Second, trees are part of a cycle. They store the CO2 temporarily, then release it mostly back to the atmosphere -- very small part becomes soil.

Trees are not a magical solution that is somehow constantly sequestering CO2 from atmosphere. Trees store a bit of CO2 once and then it stops and can even easily be reversed (if you burn it down). New growth is necessary to keep the store at the same level, otherwise the trees will burn or die and CO2 is returned to the atmosphere.

>For starters, humanity emits more CO2 than the combined mass of entire biosphere (every living organism, not just trees), every 10 years

""" Plants and soils together currently absorb an estimated 30 percent of the CO2 emitted by human activities each year. """
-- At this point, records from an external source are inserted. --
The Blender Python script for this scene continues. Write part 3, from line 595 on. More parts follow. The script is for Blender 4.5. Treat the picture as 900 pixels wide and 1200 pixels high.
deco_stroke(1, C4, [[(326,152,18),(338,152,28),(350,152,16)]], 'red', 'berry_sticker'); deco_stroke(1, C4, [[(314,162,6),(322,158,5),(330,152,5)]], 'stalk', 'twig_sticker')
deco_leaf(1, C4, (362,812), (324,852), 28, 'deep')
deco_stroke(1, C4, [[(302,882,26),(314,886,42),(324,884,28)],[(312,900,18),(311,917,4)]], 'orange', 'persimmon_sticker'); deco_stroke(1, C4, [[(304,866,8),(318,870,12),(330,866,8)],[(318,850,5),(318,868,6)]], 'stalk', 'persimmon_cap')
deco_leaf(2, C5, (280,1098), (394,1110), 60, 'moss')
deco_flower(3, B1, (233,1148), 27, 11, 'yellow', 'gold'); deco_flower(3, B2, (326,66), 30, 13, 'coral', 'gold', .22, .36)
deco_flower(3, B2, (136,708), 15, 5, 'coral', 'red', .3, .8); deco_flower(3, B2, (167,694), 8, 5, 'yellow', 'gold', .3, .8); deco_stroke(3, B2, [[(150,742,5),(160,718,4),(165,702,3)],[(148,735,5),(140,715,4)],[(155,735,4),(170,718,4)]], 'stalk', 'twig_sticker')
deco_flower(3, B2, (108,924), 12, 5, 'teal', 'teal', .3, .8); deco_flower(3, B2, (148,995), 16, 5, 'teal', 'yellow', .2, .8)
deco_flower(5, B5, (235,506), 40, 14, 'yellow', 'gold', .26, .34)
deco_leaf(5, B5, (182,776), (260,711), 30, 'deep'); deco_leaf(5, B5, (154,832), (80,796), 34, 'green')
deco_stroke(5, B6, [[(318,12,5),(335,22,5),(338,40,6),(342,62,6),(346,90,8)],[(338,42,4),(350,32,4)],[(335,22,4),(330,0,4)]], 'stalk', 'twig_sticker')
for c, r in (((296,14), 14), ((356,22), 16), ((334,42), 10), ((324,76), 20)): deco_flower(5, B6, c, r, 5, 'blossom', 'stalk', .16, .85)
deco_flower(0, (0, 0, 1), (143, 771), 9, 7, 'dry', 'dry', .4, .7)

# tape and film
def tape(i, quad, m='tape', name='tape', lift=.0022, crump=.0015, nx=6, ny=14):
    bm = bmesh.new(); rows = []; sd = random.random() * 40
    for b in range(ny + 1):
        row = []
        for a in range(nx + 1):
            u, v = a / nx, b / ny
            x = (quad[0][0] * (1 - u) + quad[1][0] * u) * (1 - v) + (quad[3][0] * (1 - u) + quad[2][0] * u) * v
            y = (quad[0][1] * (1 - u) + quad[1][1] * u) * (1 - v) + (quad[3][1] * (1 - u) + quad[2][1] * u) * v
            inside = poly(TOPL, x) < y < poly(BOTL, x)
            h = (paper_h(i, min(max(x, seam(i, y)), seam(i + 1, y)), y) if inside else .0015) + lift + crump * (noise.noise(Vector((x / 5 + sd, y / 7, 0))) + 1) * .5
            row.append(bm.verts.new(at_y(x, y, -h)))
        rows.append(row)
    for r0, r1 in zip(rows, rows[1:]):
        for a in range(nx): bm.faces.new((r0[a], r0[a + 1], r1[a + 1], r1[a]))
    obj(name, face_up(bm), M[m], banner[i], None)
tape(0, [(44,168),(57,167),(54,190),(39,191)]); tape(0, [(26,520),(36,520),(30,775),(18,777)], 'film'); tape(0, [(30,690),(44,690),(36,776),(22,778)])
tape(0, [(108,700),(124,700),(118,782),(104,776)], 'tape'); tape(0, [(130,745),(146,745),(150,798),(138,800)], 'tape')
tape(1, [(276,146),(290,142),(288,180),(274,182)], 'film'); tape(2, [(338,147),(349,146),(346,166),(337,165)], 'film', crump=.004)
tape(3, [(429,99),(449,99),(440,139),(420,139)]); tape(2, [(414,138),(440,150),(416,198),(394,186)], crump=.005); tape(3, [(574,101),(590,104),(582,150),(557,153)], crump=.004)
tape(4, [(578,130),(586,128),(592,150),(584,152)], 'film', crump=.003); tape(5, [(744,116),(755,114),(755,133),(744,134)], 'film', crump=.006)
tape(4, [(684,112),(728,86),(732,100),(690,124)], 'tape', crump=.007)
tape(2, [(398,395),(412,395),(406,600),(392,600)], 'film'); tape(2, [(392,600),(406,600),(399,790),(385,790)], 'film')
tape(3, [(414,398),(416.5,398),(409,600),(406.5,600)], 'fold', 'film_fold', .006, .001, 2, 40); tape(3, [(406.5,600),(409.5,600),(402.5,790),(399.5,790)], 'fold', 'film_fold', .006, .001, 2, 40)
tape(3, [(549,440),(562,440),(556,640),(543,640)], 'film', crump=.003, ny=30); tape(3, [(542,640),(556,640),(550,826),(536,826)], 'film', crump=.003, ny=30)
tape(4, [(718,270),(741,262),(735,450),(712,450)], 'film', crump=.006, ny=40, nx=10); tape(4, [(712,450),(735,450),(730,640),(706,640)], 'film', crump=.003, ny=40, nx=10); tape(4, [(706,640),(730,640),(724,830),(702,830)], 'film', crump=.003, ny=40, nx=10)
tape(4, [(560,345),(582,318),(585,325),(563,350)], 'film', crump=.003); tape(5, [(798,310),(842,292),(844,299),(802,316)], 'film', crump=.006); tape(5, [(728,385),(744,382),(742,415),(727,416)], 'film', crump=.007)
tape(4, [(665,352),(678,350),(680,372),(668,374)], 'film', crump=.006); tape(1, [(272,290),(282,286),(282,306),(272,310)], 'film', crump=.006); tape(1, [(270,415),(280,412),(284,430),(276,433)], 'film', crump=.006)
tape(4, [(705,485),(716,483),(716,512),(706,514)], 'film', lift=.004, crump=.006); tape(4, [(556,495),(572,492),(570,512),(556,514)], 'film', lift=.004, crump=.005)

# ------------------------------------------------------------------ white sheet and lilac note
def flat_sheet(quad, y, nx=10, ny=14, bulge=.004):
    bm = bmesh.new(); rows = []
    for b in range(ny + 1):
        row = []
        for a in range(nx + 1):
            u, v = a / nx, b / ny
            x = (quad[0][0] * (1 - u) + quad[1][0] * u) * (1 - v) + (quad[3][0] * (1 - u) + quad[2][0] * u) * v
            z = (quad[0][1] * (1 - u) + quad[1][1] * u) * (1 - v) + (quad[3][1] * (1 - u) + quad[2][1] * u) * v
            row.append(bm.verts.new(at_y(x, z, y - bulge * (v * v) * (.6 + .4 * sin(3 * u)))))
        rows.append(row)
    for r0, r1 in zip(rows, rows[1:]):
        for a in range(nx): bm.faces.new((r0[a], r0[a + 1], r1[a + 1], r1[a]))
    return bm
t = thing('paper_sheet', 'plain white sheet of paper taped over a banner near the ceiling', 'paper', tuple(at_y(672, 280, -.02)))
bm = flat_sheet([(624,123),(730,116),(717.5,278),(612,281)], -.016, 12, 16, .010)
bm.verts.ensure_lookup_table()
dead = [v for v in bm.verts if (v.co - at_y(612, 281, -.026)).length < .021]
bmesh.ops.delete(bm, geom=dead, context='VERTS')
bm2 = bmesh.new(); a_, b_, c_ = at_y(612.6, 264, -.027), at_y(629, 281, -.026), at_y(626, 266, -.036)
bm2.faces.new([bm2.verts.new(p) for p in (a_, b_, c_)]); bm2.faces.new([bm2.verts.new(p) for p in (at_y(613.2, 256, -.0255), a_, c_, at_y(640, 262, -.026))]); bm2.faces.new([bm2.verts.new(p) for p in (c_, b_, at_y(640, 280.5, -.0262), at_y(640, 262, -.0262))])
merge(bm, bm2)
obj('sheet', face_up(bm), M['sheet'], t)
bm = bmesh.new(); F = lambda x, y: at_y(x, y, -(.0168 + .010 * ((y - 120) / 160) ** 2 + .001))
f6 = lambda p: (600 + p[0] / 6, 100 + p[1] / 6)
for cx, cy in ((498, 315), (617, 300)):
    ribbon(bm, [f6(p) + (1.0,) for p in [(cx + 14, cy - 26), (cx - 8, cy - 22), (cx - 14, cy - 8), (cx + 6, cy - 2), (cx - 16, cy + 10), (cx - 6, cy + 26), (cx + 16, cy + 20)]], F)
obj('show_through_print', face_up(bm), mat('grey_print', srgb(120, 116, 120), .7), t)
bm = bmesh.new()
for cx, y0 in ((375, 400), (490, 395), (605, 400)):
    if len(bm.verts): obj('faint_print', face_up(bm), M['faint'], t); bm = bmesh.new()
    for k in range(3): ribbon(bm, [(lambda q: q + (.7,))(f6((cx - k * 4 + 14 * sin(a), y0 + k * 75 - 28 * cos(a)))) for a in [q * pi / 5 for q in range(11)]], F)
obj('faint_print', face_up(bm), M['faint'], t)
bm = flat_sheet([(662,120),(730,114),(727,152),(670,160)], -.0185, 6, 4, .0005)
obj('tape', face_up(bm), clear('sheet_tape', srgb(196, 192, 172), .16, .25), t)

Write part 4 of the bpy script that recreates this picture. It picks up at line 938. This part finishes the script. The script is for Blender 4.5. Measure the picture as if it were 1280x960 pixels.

https://news.stanford.edu/press/view/38728

Do you have source for your 10 years?

It is actually very simple. Everybody can check easily. You do not have to believe me.

You need two numbers:

1. Amount of carbon emitted by humanity. The easiest way to get this is to find all production of coal, nat gas and oil and convert it to carbon.

2. Amount of carbon in biomass. You can find the estimate of weight of Earth's biomass online. Then you need to multiply by a factor of how much carbon there is in biomatter on average.

All necessary numbers are readily available and not controversial.

As to how much plants use CO2 it is IRRELEVANT. The only way it would be relevant is if you also had a number on how much plants emit CO2 back to atmosphere when they burn or rot. But this is extremely difficult to measure directly.

Just as you can't figure out how much you are saving up just based on your income without knowing your expenses.

But you do not have to estimate any of the two numbers. It is enough to imagine that, given constant weight of the biomass, all carbon converted from CO2 to biomass has also roughly equivalent release back to atmosphere one way or another.